►
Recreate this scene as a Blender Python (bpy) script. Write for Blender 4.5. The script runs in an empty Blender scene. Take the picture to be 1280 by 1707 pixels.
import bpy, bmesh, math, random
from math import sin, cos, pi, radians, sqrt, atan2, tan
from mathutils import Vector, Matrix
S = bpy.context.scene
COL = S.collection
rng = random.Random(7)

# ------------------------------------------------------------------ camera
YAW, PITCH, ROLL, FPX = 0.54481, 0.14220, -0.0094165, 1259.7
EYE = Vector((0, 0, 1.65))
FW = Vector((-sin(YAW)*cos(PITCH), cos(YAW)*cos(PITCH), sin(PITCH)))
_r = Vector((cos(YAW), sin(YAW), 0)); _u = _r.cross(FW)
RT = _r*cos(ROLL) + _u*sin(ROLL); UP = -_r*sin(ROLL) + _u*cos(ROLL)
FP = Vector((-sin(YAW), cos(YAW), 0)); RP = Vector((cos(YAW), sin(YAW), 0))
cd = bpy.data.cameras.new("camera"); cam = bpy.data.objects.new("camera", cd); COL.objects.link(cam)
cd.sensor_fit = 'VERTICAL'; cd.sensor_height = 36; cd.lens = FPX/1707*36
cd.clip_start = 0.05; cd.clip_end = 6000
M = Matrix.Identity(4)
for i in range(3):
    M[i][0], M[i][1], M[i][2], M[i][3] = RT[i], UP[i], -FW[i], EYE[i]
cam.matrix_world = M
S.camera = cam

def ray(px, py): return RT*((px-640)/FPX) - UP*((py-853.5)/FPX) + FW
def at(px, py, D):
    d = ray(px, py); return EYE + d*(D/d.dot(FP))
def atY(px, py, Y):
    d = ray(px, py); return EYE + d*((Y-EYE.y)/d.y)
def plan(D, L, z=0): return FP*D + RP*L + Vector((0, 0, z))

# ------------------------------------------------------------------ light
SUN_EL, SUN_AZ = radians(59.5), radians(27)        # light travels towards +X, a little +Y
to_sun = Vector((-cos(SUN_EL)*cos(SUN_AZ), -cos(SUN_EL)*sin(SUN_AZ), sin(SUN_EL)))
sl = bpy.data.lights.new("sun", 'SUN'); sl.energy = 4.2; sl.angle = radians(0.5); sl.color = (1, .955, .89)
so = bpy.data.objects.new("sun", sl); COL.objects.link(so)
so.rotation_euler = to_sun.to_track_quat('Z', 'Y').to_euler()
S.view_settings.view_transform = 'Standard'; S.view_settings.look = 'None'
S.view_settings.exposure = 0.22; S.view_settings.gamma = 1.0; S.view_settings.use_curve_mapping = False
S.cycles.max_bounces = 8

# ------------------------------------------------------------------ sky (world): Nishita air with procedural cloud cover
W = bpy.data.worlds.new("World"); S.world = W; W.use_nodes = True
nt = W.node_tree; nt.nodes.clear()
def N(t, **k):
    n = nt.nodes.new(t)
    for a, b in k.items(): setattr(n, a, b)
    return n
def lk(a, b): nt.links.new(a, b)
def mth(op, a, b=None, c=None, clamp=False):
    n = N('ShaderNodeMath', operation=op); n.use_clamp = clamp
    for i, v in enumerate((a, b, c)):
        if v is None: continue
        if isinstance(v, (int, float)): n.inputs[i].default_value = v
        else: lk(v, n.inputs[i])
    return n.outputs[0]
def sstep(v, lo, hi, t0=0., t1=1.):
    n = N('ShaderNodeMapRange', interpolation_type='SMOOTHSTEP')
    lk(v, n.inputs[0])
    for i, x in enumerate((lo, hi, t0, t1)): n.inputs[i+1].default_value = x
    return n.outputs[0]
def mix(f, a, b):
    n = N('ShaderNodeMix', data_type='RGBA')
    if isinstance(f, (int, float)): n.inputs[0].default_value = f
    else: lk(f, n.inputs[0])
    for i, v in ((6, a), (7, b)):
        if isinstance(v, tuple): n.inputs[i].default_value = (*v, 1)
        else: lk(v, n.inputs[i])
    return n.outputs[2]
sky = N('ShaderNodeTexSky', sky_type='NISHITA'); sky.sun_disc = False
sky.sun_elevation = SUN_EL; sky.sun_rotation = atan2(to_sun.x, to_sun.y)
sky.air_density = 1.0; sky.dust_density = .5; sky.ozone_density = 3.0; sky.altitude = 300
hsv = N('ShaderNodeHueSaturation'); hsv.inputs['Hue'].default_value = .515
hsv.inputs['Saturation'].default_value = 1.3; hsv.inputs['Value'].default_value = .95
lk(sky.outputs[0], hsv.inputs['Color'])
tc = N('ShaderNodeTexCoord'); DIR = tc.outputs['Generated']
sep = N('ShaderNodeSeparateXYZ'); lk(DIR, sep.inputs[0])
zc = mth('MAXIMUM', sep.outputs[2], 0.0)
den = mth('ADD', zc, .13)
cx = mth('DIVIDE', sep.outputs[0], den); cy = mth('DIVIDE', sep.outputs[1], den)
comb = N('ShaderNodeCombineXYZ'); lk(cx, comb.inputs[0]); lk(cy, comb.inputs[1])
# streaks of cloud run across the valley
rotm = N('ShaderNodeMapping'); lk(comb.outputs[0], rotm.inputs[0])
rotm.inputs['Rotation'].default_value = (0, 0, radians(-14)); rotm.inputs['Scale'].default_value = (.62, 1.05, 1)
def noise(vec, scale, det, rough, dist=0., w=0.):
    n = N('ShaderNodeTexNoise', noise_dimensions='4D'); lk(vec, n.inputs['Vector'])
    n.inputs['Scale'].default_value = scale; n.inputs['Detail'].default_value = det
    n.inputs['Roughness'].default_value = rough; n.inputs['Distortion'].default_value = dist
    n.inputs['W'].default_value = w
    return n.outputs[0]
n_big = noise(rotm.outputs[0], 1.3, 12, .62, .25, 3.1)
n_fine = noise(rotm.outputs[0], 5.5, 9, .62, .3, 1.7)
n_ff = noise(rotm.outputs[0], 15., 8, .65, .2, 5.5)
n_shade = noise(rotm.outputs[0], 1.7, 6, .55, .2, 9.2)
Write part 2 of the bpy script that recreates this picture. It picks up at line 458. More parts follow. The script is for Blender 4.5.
◄
:: Stated goal ::
From the first line of the data above to the line holding "def plan(D, L, z=0): return", reproduce each line exactly; emit no other lines.

:: Task result ::
Recreate this scene as a Blender Python (bpy) script. Write for Blender 4.5. The script runs in an empty Blender scene. Take the picture to be 1280 by 1707 pixels.
import bpy, bmesh, math, random
from math import sin, cos, pi, radians, sqrt, atan2, tan
from mathutils import Vector, Matrix
S = bpy.context.scene
COL = S.collection
rng = random.Random(7)

# ------------------------------------------------------------------ camera
YAW, PITCH, ROLL, FPX = 0.54481, 0.14220, -0.0094165, 1259.7
EYE = Vector((0, 0, 1.65))
FW = Vector((-sin(YAW)*cos(PITCH), cos(YAW)*cos(PITCH), sin(PITCH)))
_r = Vector((cos(YAW), sin(YAW), 0)); _u = _r.cross(FW)
RT = _r*cos(ROLL) + _u*sin(ROLL); UP = -_r*sin(ROLL) + _u*cos(ROLL)
FP = Vector((-sin(YAW), cos(YAW), 0)); RP = Vector((cos(YAW), sin(YAW), 0))
cd = bpy.data.cameras.new("camera"); cam = bpy.data.objects.new("camera", cd); COL.objects.link(cam)
cd.sensor_fit = 'VERTICAL'; cd.sensor_height = 36; cd.lens = FPX/1707*36
cd.clip_start = 0.05; cd.clip_end = 6000
M = Matrix.Identity(4)
for i in range(3):
    M[i][0], M[i][1], M[i][2], M[i][3] = RT[i], UP[i], -FW[i], EYE[i]
cam.matrix_world = M
S.camera = cam

def ray(px, py): return RT*((px-640)/FPX) - UP*((py-853.5)/FPX) + FW
def at(px, py, D):
    d = ray(px, py); return EYE + d*(D/d.dot(FP))
def atY(px, py, Y):
    d = ray(px, py); return EYE + d*((Y-EYE.y)/d.y)
def plan(D, L, z=0): return FP*D + RP*L + Vector((0, 0, z))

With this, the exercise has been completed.